Ständeordnung als Unwissenheit, Gewalt und Ungerechtigkeit

Quelle: GA 329, S. 108, 1. Ausgabe 1985, 19.03.1919, Winterthur

Es ist mir öfter gerade von Professoren erwidert worden, ich wolle die Menschheit in drei Klassen teilen. Das Gegenteil will ich! Früher wurde geteilt in Nährstand, Lehrstand und Wehrstand. Aber der heutige Lehrstand lehrt nichts. Der Nährstand ist nichts weiteres als ein Gewaltstand, und der Wehrstand, dem wird ja die Aufgabe gestellt, dasjenige den Besitzlosen zu sagen, was die Besitzenden wollen! Ja, sehen Sie, das ist dasjenige, was gerade überwunden werden soll: die Stände, die Klassen sollen überwunden werden gerade dadurch, daß man den Organismus als solchen, abgesondert vom Menschen gliedert.
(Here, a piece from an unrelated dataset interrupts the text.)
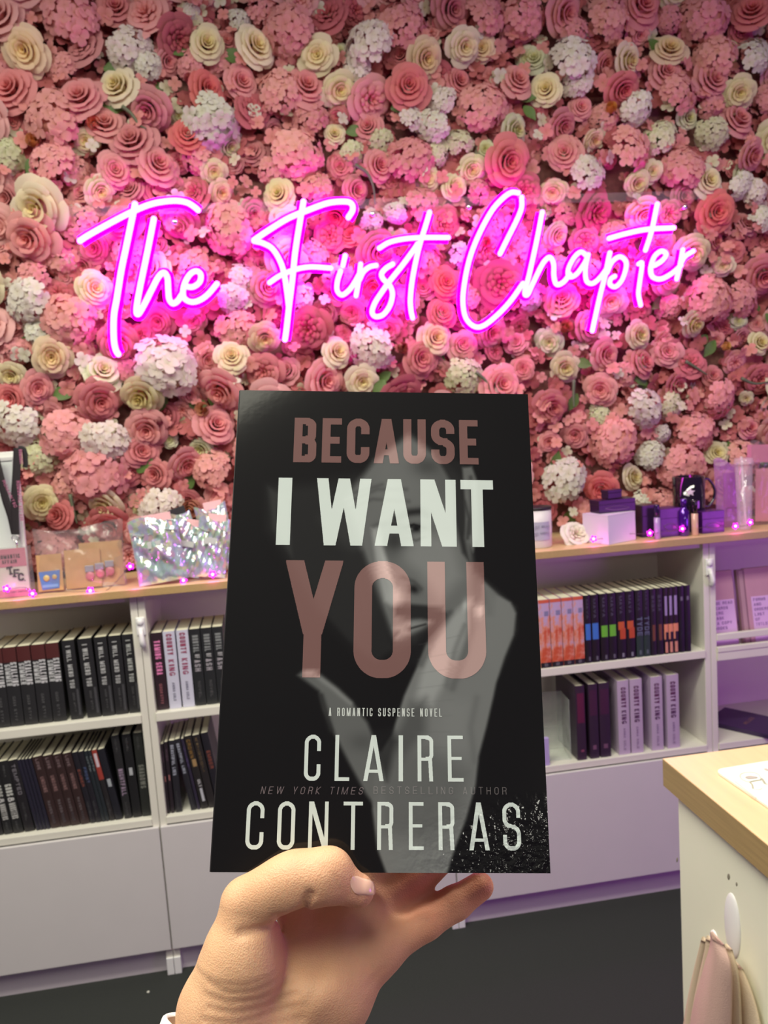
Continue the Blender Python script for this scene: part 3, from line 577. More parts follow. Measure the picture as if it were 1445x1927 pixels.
for kk, x, y, d, dz in cfl:
    rad = d/2/SC_*1.12; hyd = kk in 'HWG'
    Y = YW-.012-(rad*.5 if hyd else rad*.45)-dz-(.02 if not hyd and d > 54 else .008)-(.012 if kk in 'CKW' else 0)
    p = at(x, y, 1, Y-rad*.3)
    if p[2] < TOPT+rad*.75+.004: continue
    loc = (p[0], Y-YW, p[2]-1.0)
    tilt = (PI/2+RNG.uniform(-.5, .5)+(0 if hyd else .12), RNG.uniform(-.5, .5), 0); spin = RNG.uniform(0, 6)
    rot = (Matrix.Rotation(tilt[1], 3, 'Z') @ Matrix.Rotation(tilt[0], 3, 'X') @ Matrix.Rotation(spin, 3, 'Z')).to_euler()
    sx = RNG.uniform(.92, 1.08); c = RNG.choice(PALS[kk]); j = RNG.randint(-7, 7); c = [q*.77+w_*.23 for q, w_ in zip(c, (250, 236, 224))]; c = srgb(*[max(0, min(255, q+j)) for q in c])
    mt = NMAT[kk]
    if not hyd:
        v = RNG.choice([5, 6]) if (kk == 'D' or (kk in 'PE' and RNG.random() < .12)) else RNG.randrange(5)
        if cntR >= 298: restR.append((v, loc, rot, rad, c, mt)); continue
        cntR += 1
        big = nsr < 24 and d > 50 and abs(RNG.random()) < .8
        me = RI[v] if big else RM[v]
        if not me.materials: me.materials.append(mt)
        o = bpy.data.objects.new('rose', me); COL.objects.link(o); o.parent = FWT; o.location = loc; o.rotation_euler = rot; o.scale = (rad*sx, rad/sx, rad*.95); o.color = c
        o.material_slots[0].link = 'OBJECT'; o.material_slots[0].material = mt; o['label'] = LBL[kk]
        if big:
            nsr += 1
            for pm in RO[v]:
                if not pm.materials: pm.materials.append(mt)
                q = bpy.data.objects.new('petal', pm); COL.objects.link(q); q.parent = o; q.color = c; q.material_slots[0].link = 'OBJECT'; q.material_slots[0].material = mt
    else:
        v = RNG.randrange(4)
        if cntH >= 298: continue
        cntH += 1
        big = nsh < 10 and d > 70
        me = HC if big else HM[v]
        if not me.materials: me.materials.append(HYD)
        s = rad*.86
        o = bpy.data.objects.new('hydrangea_head', me); COL.objects.link(o); o.parent = FWT; o.location = loc; o.rotation_euler = rot; o.scale = (s*sx, s/sx, s); o.color = c; o['label'] = LBL[kk]
        if big:
            nsh += 1
            for pm in HF[v]:
                if not pm.materials: pm.materials.append(HYD)
                q = bpy.data.objects.new('floret', pm); COL.objects.link(q); q.parent = o; q.color = c
for nm, sel, mt_, col in [('roses_joined', (PNK,), PNK, (236, 186, 182)), ('pale_roses_joined', (CRE,), CRE, (230, 222, 190))]:
    ps = []
    for v, loc, rot, rad, c, mt in restR:
        if mt in sel:
            V, F, G = join([p for q in (ROSE+RUF)[v] for p in q]); Rm = np.array(rot.to_matrix())
            ps.append(((np.array(V)*rad @ Rm.T+np.array(loc)).tolist(), F, G))
    if ps: o = obj(nm, gmesh(nm, *join(ps)), mt_, FWT, kind='stuff'); o.color = srgb(*col)
# blossoms filling the gaps between the big heads, far too many to pick apart
def filler(name, cols, n, seed, ymin, size):
    rng = random.Random(seed); ps = []
    for _ in range(n):
        x = rng.uniform(-160, 1610); y = rng.uniform(-130, 1120-x*.09); Y = YW-rng.uniform(*ymin); p = at(x, y, 1, Y)
        if p[2] < TOPT+.03: continue
        sz = rng.uniform(*size)
        ps.append(floret((p[0], Y-YW, p[2]-1.0), (rng.uniform(-.7, .7), -1, rng.uniform(-.5, .8)), sz, rng.uniform(0, 3), rng))
    o = obj(name, gmesh(name, *join(ps)), HYD, FWT, kind='stuff'); o.color = srgb(*cols); return o
filler('small_blossoms', (194, 114, 116), 2400, 1, (.012, .05), (.017, .028))
filler('small_blossoms', (224, 156, 154), 1500, 2, (.02, .06), (.014, .022))
filler('small_blossoms', (222, 216, 190), 420, 3, (.03, .062), (.014, .02))
filler('small_blossoms', (228, 156, 152), 420, 4, (.055, .085), (.013, .021))
filler('small_blossoms', (220, 216, 200), 110, 5, (.055, .085), (.013, .02))
# ranunculus buds and leaves
for x, y, d, c in [(177, 232, 28, (232, 140, 120)), (62, 265, 27, (226, 168, 120)), (298, 795, 25, (160, 70, 100)), (1365, 652, 21, (226, 188, 120)), (1149, 204, 25, (232, 170, 100)), (914, 455, 20, (220, 90, 110)),
                   (398, 405, 26, (206, 110, 120)), (382, 770, 32, (214, 160, 130)), (1064, 616, 30, (206, 130, 110)), (756, 655, 24, (170, 90, 80)), (357, 150, 22, (210, 120, 130)), (288, 182, 24, (206, 96, 112)), (362, 955, 40, (198, 140, 120))]:
    rad = d/2/SC_; p = at(x, y, 1, YW-.075); m = []
    rr = random.Random(x)
    for n, r1, z1, hw in [(3, .35, .9, 1.3), (4, .6, .85, 1.0), (5, .85, .7, .85), (5, 1.0, .4, .8)]:
        for k in range(n): m.append(petal(2*PI*k/n+rr.random(), hw, r1*.6, r1*.9, -.5, z1, -.12, rr, 5, 4))
    o = obj('ranunculus_bud', gmesh('ranunculus_bud', *join(m)), CRE, FWT, (p[0], -.075, p[2]-1), (PI/2+rr.uniform(-.3, .3), 0, rr.uniform(-.4, .4))); o.scale = (rad, rad, rad); o.color = srgb(*c)
def leaf_mesh():
    V, F = [], []; n = 7
    for i in range(n):
        t = i/(n-1); w = .28*math.sin(PI*min(1, t*1.05+.03))**.8+.004
        V += [(-w, t, .10*math.sin(t*3)+.05), (0, t, .10*math.sin(t*3)), (w, t, .10*math.sin(t*3)+.05)]
    F = [(3*i+j, 3*i+j+1, 3*i+j+4, 3*i+j+3) for i in range(n-1) for j in (0, 1)]
    return gmesh('leaf', V, F, [1]*len(V))
LM = leaf_mesh(); LM.materials.append(M_leaf)
LV = [(52, 330), (78, 140), (195, 130), (320, 100), (418, 100), (312, 188), (185, 205), (52, 245), (740, 195), (735, 205), (505, 175), (650, 250), (985, 200), (1220, 75), (1350, 105), (1215, 255), (975, 185), (1120, 150), (1430, 580), (1440, 590), (1330, 630), (1345, 640), (1192, 700), (1200, 712), (1370, 830), (1385, 850),
      (390, 760), (400, 765), (285, 770), (296, 775), (100, 750), (440, 620), (450, 640), (360, 920), (352, 928), (735, 700), (722, 715), (820, 705), (1080, 680), (1000, 870), (1010, 878), (1040, 880), (1085, 960), (1420, 855), (138, 950), (145, 960), (260, 890), (30, 655), (880, 75), (1470, 500), (-30, 420), (905, 300), (1250, 560), (1085, 740), (330, 1020), (228, 880)]
for i, (x, y) in enumerate(LV):
    Y = YW-RNG.uniform(.03, .065); p = at(x, y, 1, Y); s = RNG.uniform(.045, .075)
    o = bpy.data.objects.new('leaf', LM); COL.objects.link(o); o.parent = FWT; o.location = (p[0], Y-YW, p[2]-1); o.scale = (s, s, s)
    o.rotation_euler = (Matrix.Rotation(RNG.uniform(0, 6.28), 3, 'Y') @ Matrix.Rotation(PI/2+RNG.uniform(-.3, .3), 3, 'X')).to_euler()
M_stem = mat('stem_green', srgb(96, 104, 80), .6)
for i, P in enumerate([[(668, 310), (690, 325), (702, 350), (706, 385)], [(230, 200), (248, 215), (262, 235), (275, 242)], [(1080, 715), (1079, 745), (1080, 768)], [(1290, 680), (1310, 692), (1330, 705)], [(1395, 712), (1420, 722), (1450, 718)], [(895, 700), (915, 718), (925, 745)], [(132, 930), (140, 970), (145, 985)]]):
    pts = catmull([at(x, y, 1, YW-.085)-np.array([0, YW, 1.0]) for x, y in P], 5); n = len(pts)
    obj('stem', MB().tube(pts, [.0055*(1-.7*k/n) for k in range(n)], 7), M_stem, FWT, smooth=True)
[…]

Der Mensch ist ja das Vereinigende. Er wird auf der einen Seite im Wirtschaftsorganismus drinnen stehen, und kann ebenso, indem er im Wirtschaftsorganismus drinnen steht, Mitglied der Vertretung des politischen Staates sein; er kann auch dem Geistesleben angehören. Dadurch ist die Einheit geschaffen. Ich will gerade den Menschen dadurch befreien, daß ich den sozialen Organismus in drei Teile gliedere.